:: EXERCISE ::
The lines to reproduce run from the first one through the line containing "return (f(r), f(g), f(b), 1)". Reproduce them exactly.

:: INFORMATION SUPPLIED ::

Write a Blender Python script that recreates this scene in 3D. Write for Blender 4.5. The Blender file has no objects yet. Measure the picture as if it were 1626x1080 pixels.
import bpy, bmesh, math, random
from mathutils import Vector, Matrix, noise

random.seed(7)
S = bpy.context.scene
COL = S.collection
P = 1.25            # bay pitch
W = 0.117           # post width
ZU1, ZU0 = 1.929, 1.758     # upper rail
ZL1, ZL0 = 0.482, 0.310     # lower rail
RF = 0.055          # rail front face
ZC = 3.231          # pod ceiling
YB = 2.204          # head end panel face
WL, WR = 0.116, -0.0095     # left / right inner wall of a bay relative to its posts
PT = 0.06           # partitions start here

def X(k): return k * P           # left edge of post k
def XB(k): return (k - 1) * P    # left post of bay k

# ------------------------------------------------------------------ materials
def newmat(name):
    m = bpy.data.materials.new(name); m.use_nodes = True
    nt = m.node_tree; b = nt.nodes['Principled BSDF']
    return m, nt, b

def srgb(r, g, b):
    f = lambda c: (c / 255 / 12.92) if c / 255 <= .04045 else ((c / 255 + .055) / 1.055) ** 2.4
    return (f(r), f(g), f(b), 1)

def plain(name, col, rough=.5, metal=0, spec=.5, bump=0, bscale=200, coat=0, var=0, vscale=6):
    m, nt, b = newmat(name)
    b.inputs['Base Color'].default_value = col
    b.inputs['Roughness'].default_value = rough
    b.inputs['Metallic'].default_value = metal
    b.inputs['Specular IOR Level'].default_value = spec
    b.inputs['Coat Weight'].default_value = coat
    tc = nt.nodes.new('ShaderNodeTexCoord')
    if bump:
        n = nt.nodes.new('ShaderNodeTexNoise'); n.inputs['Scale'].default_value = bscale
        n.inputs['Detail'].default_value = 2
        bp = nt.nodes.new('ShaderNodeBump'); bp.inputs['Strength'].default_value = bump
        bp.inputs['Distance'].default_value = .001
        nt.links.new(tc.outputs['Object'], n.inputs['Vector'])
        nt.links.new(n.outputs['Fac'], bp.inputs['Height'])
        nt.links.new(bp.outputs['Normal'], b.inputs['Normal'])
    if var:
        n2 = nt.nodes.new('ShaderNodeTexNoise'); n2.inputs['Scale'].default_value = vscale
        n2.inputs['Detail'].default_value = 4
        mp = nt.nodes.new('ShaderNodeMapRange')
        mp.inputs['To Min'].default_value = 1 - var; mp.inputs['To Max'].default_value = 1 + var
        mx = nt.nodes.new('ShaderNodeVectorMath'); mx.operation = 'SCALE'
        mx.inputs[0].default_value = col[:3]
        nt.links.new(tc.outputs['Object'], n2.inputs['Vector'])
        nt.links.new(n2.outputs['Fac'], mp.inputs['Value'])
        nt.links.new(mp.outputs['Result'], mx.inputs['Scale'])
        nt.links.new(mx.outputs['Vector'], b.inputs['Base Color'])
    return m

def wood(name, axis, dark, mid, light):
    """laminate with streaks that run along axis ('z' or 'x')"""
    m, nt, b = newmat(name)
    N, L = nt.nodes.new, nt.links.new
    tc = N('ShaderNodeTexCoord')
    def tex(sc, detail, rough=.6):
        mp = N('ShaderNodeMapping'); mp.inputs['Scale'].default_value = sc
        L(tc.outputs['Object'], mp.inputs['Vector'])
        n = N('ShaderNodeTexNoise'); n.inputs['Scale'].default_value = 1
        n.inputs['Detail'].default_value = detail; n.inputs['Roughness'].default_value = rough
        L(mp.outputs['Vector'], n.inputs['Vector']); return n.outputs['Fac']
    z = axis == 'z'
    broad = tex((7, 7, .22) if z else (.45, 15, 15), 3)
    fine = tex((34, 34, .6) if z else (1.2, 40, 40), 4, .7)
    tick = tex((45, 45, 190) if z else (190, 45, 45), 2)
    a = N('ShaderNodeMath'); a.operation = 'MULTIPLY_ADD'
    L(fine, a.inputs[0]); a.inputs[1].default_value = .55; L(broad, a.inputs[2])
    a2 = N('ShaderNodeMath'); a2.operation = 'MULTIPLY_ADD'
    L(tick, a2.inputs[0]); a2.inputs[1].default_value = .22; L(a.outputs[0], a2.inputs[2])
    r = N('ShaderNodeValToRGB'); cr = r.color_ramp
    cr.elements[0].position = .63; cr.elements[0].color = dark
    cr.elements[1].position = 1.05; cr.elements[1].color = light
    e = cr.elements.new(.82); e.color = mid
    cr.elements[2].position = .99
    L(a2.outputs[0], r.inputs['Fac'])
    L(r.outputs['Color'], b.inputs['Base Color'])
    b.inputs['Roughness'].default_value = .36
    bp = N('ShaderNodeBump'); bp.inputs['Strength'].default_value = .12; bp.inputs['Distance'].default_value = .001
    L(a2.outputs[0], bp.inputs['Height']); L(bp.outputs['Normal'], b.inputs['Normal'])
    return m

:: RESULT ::
Write a Blender Python script that recreates this scene in 3D. Write for Blender 4.5. The Blender file has no objects yet. Measure the picture as if it were 1626x1080 pixels.
import bpy, bmesh, math, random
from mathutils import Vector, Matrix, noise

random.seed(7)
S = bpy.context.scene
COL = S.collection
P = 1.25            # bay pitch
W = 0.117           # post width
ZU1, ZU0 = 1.929, 1.758     # upper rail
ZL1, ZL0 = 0.482, 0.310     # lower rail
RF = 0.055          # rail front face
ZC = 3.231          # pod ceiling
YB = 2.204          # head end panel face
WL, WR = 0.116, -0.0095     # left / right inner wall of a bay relative to its posts
PT = 0.06           # partitions start here

def X(k): return k * P           # left edge of post k
def XB(k): return (k - 1) * P    # left post of bay k

# ------------------------------------------------------------------ materials
def newmat(name):
    m = bpy.data.materials.new(name); m.use_nodes = True
    nt = m.node_tree; b = nt.nodes['Principled BSDF']
    return m, nt, b

def srgb(r, g, b):
    f = lambda c: (c / 255 / 12.92) if c / 255 <= .04045 else ((c / 255 + .055) / 1.055) ** 2.4
    return (f(r), f(g), f(b), 1)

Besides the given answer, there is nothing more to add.